REQUIRED TASK >> Can you reproduce the data beneath, keeping every line exact?

SOURCE DATA >>
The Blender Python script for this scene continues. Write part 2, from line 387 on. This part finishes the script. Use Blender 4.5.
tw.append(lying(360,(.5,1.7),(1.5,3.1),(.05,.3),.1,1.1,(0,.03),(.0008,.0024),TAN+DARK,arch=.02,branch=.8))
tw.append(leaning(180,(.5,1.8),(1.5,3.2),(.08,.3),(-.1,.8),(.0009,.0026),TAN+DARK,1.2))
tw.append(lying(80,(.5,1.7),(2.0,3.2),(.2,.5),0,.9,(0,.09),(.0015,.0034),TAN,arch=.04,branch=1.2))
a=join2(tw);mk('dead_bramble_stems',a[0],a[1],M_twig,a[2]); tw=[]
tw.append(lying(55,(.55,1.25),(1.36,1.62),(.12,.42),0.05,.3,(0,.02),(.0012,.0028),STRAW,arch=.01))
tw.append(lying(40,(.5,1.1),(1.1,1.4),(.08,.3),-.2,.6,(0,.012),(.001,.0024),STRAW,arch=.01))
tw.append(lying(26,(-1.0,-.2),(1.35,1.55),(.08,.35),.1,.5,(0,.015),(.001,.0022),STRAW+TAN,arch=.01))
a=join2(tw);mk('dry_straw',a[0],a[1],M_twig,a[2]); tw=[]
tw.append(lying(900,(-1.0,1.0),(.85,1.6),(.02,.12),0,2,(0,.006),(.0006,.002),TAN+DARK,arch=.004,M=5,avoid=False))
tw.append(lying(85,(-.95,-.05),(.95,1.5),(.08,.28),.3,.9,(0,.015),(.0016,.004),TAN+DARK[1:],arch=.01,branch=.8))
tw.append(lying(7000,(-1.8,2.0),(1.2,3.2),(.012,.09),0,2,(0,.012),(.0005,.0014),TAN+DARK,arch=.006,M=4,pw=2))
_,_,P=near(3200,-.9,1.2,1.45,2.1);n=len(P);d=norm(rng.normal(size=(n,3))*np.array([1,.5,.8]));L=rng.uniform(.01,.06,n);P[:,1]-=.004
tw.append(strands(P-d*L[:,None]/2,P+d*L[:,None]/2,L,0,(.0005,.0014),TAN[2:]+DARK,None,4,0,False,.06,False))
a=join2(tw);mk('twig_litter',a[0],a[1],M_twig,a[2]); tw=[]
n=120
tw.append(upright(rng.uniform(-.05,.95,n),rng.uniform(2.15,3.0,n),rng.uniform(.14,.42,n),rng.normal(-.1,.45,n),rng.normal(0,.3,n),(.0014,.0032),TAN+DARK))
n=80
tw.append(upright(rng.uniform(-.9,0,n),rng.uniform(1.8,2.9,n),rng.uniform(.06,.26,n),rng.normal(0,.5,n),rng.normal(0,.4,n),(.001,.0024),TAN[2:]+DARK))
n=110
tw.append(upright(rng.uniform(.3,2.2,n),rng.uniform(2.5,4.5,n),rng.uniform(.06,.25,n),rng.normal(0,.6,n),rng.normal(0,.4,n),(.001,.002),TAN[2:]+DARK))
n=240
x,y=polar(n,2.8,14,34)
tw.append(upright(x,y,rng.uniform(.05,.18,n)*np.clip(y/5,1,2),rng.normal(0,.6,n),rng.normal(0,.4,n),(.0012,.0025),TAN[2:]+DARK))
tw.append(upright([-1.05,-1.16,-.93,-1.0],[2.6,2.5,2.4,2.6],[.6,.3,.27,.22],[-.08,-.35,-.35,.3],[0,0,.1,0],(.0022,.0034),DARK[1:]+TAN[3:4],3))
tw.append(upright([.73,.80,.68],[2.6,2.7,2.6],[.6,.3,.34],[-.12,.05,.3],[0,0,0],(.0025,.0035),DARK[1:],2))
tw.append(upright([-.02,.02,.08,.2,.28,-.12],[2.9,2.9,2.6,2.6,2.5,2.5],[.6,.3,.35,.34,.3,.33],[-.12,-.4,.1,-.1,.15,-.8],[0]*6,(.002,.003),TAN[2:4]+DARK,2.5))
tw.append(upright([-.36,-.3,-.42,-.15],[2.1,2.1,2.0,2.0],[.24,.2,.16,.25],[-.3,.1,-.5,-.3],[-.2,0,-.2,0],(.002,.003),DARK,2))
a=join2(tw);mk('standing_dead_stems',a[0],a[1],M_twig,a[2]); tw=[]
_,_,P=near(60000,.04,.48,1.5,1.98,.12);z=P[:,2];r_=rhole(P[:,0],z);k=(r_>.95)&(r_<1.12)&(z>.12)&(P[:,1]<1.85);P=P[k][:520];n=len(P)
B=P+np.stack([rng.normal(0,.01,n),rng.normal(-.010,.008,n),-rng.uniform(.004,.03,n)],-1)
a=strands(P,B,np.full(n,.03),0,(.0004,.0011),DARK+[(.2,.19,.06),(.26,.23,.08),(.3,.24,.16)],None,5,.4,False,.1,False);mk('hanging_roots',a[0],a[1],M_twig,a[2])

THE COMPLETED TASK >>
The Blender Python script for this scene continues. Write part 2, from line 387 on. This part finishes the script. Use Blender 4.5.
tw.append(lying(360,(.5,1.7),(1.5,3.1),(.05,.3),.1,1.1,(0,.03),(.0008,.0024),TAN+DARK,arch=.02,branch=.8))
tw.append(leaning(180,(.5,1.8),(1.5,3.2),(.08,.3),(-.1,.8),(.0009,.0026),TAN+DARK,1.2))
tw.append(lying(80,(.5,1.7),(2.0,3.2),(.2,.5),0,.9,(0,.09),(.0015,.0034),TAN,arch=.04,branch=1.2))
a=join2(tw);mk('dead_bramble_stems',a[0],a[1],M_twig,a[2]); tw=[]
tw.append(lying(55,(.55,1.25),(1.36,1.62),(.12,.42),0.05,.3,(0,.02),(.0012,.0028),STRAW,arch=.01))
tw.append(lying(40,(.5,1.1),(1.1,1.4),(.08,.3),-.2,.6,(0,.012),(.001,.0024),STRAW,arch=.01))
tw.append(lying(26,(-1.0,-.2),(1.35,1.55),(.08,.35),.1,.5,(0,.015),(.001,.0022),STRAW+TAN,arch=.01))
a=join2(tw);mk('dry_straw',a[0],a[1],M_twig,a[2]); tw=[]
tw.append(lying(900,(-1.0,1.0),(.85,1.6),(.02,.12),0,2,(0,.006),(.0006,.002),TAN+DARK,arch=.004,M=5,avoid=False))
tw.append(lying(85,(-.95,-.05),(.95,1.5),(.08,.28),.3,.9,(0,.015),(.0016,.004),TAN+DARK[1:],arch=.01,branch=.8))
tw.append(lying(7000,(-1.8,2.0),(1.2,3.2),(.012,.09),0,2,(0,.012),(.0005,.0014),TAN+DARK,arch=.006,M=4,pw=2))
_,_,P=near(3200,-.9,1.2,1.45,2.1);n=len(P);d=norm(rng.normal(size=(n,3))*np.array([1,.5,.8]));L=rng.uniform(.01,.06,n);P[:,1]-=.004
tw.append(strands(P-d*L[:,None]/2,P+d*L[:,None]/2,L,0,(.0005,.0014),TAN[2:]+DARK,None,4,0,False,.06,False))
a=join2(tw);mk('twig_litter',a[0],a[1],M_twig,a[2]); tw=[]
n=120
tw.append(upright(rng.uniform(-.05,.95,n),rng.uniform(2.15,3.0,n),rng.uniform(.14,.42,n),rng.normal(-.1,.45,n),rng.normal(0,.3,n),(.0014,.0032),TAN+DARK))
n=80
tw.append(upright(rng.uniform(-.9,0,n),rng.uniform(1.8,2.9,n),rng.uniform(.06,.26,n),rng.normal(0,.5,n),rng.normal(0,.4,n),(.001,.0024),TAN[2:]+DARK))
n=110
tw.append(upright(rng.uniform(.3,2.2,n),rng.uniform(2.5,4.5,n),rng.uniform(.06,.25,n),rng.normal(0,.6,n),rng.normal(0,.4,n),(.001,.002),TAN[2:]+DARK))
n=240
x,y=polar(n,2.8,14,34)
tw.append(upright(x,y,rng.uniform(.05,.18,n)*np.clip(y/5,1,2),rng.normal(0,.6,n),rng.normal(0,.4,n),(.0012,.0025),TAN[2:]+DARK))
tw.append(upright([-1.05,-1.16,-.93,-1.0],[2.6,2.5,2.4,2.6],[.6,.3,.27,.22],[-.08,-.35,-.35,.3],[0,0,.1,0],(.0022,.0034),DARK[1:]+TAN[3:4],3))
tw.append(upright([.73,.80,.68],[2.6,2.7,2.6],[.6,.3,.34],[-.12,.05,.3],[0,0,0],(.0025,.0035),DARK[1:],2))
tw.append(upright([-.02,.02,.08,.2,.28,-.12],[2.9,2.9,2.6,2.6,2.5,2.5],[.6,.3,.35,.34,.3,.33],[-.12,-.4,.1,-.1,.15,-.8],[0]*6,(.002,.003),TAN[2:4]+DARK,2.5))
tw.append(upright([-.36,-.3,-.42,-.15],[2.1,2.1,2.0,2.0],[.24,.2,.16,.25],[-.3,.1,-.5,-.3],[-.2,0,-.2,0],(.002,.003),DARK,2))
a=join2(tw);mk('standing_dead_stems',a[0],a[1],M_twig,a[2]); tw=[]
_,_,P=near(60000,.04,.48,1.5,1.98,.12);z=P[:,2];r_=rhole(P[:,0],z);k=(r_>.95)&(r_<1.12)&(z>.12)&(P[:,1]<1.85);P=P[k][:520];n=len(P)
B=P+np.stack([rng.normal(0,.01,n),rng.normal(-.010,.008,n),-rng.uniform(.004,.03,n)],-1)
a=strands(P,B,np.full(n,.03),0,(.0004,.0011),DARK+[(.2,.19,.06),(.26,.23,.08),(.3,.24,.16)],None,5,.4,False,.1,False);mk('hanging_roots',a[0],a[1],M_twig,a[2])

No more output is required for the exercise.